Certaines femmes, incapables d’avoir des produits à vendre, adhèrent à une application spéciale pour transporter de simples citoyens ou même des touristes d’un endroit à un autre, sur leur moto, comme meilleur moyen de transport pour se faufiler au milieu de la foule à travers les artères de la ville.
L’infrastructure faisant défaut à Bamako, la prévalence des scooters dans la capitale malienne ne signifie pas qu’ils sont plus sûrs, et ce, en raison du manque de routes goudronnées, du non-respect du code de la route, de la propagation des animaux parfois dans les rues, ainsi que le non-port de casques, ce qui place les filles surtout dans un espace dangereux, car le pourcentage de victimes d’accidents de la route qui ont moins de 25 ans a atteint les 60% du nombre de décès, selon le ministère des Transports malien.
La structure urbaine de Bamako est mono-centrique, ce qui génère une forte proportion de déplacements quotidiens, car les habitants des quartiers résidentiels situés à la périphérie se déplacent le matin vers le centre-ville où se trouvent la plupart des emplois et des services urbains.
Le soir, les flux se font à l’inverse. Le fleuve agit en tant que barrière naturelle et obstacle physique pour la ville, ce qui exacerbe la situation, du fait qu’il n’y a que trois ponts pour relier les deux rives et que les infrastructures routières atteignent rapidement leur capacité maximale. Les ponts sont de véritables goulots d’étranglement. La congestion gagne ensuite progressivement les rues principales de la ville.

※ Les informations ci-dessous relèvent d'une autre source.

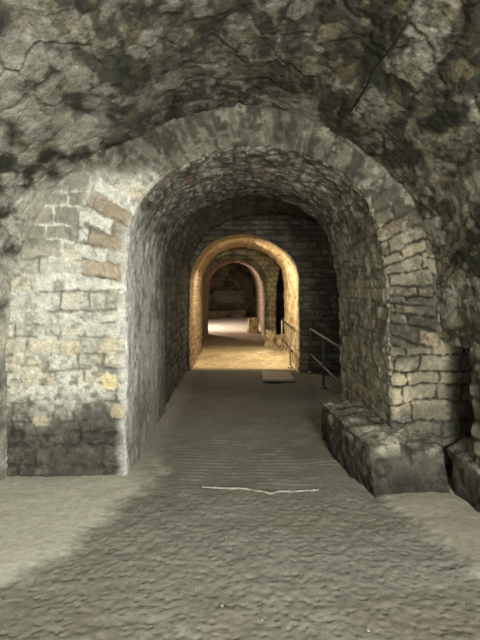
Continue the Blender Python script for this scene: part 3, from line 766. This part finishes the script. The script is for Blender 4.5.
# ------------------------------------------------------------------ light
def area(name, loc, target, sx, sy, power, col):
    l = bpy.data.lights.new(name, 'AREA'); l.shape = 'RECTANGLE'; l.size = sx; l.size_y = sy; l.energy = power; l.color = col
    o = bpy.data.objects.new(name, l); COL.objects.link(o); o.location = loc
    o.rotation_euler = (Vector(target) - Vector(loc)).to_track_quat('-Z', 'Y').to_euler(); return o
area('daylight_opening', (1.1, -1.3, 1.9), (-1.2, 3.8, 0.8), 1.0, 1.1, 300, (0.98, 1.0, 0.93))
area('doorway_fill', (0.6, -2.3, 1.25), (0.0, 4.0, 1.5), 1.8, 2.1, 120, (0.98, 1.0, 0.93))  # added broad fill from behind, placed in the unseen doorway
area('daylight_end_room', (-2.9, 17.6, 2.1), (0.5, 15.6, 0.4), 1.0, 1.2, 480, (1.0, 0.86, 0.76))
area('recess_fill', (1.6, 6.6, 2.35), (1.4, 8.4, 0.6), 0.5, 0.5, 5, (1.0, 0.97, 0.9))  # added weak fill for the dark recess, no opening there
area('passage_skylight', (-0.22, 9.55, 2.15), (0.75, 9.5, 0.1), 0.35, 0.9, 85, (1.0, 0.82, 0.54))
l = bpy.data.lights.new('passage_lamp', 'SPOT'); l.energy = 38; l.color = (1.0, 0.80, 0.52); l.spot_size = math.radians(168); l.spot_blend = 0.25; l.shadow_soft_size = 0.1
o = bpy.data.objects.new('passage_lamp', l); COL.objects.link(o); o.location = (0.1, 8.72, 1.35)
o.rotation_euler = Vector((0.34, 1, -0.06)).to_track_quat('-Z', 'Y').to_euler()

w = bpy.data.worlds.new('sky'); sc.world = w; w.use_nodes = True
bg = w.node_tree.nodes['Background']; bg.inputs['Color'].default_value = (0.85, 0.93, 1.0, 1); bg.inputs['Strength'].default_value = 1.0

# ------------------------------------------------------------------ camera
cam = bpy.data.cameras.new('camera'); cam.sensor_fit = 'VERTICAL'; cam.sensor_height = 36; cam.lens = 36 * 480 / 640
cam.shift_y = -35 / 640; cam.clip_end = 100
co = bpy.data.objects.new('camera', cam); COL.objects.link(co)
co.location = (0, 0, EYE); co.rotation_euler = (math.pi / 2, 0, 0)
sc.camera = co
sc.view_settings.view_transform = 'Standard'; sc.view_settings.look = 'None'
sc.view_settings.exposure = 0.0; sc.view_settings.gamma = 1.05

Mais malgré cela, ce sentiment de liberté et d’autonomie anime l’attachement des femmes de Bamako à la moto. Les difficultés et les accidents, ainsi que le harcèlement qu’elles rencontrent parfois sur les routes de la part des hommes, ne les empêchent pas d’exercer un loisir et un métier devenus un élément indispensable de leur vie quotidienne, « qu’il s’agisse des femmes de la ville ou de villageoises ».
Pour l’anecdote, elles tentent de joindre l’utile à l’agréable, lorsqu’elles vont au marché principal de la ville, pour peindre leurs scooters de couleurs vives, et mettre des graphismes joyeux sur les pièces de la moto pour correspondre à leurs vêtements.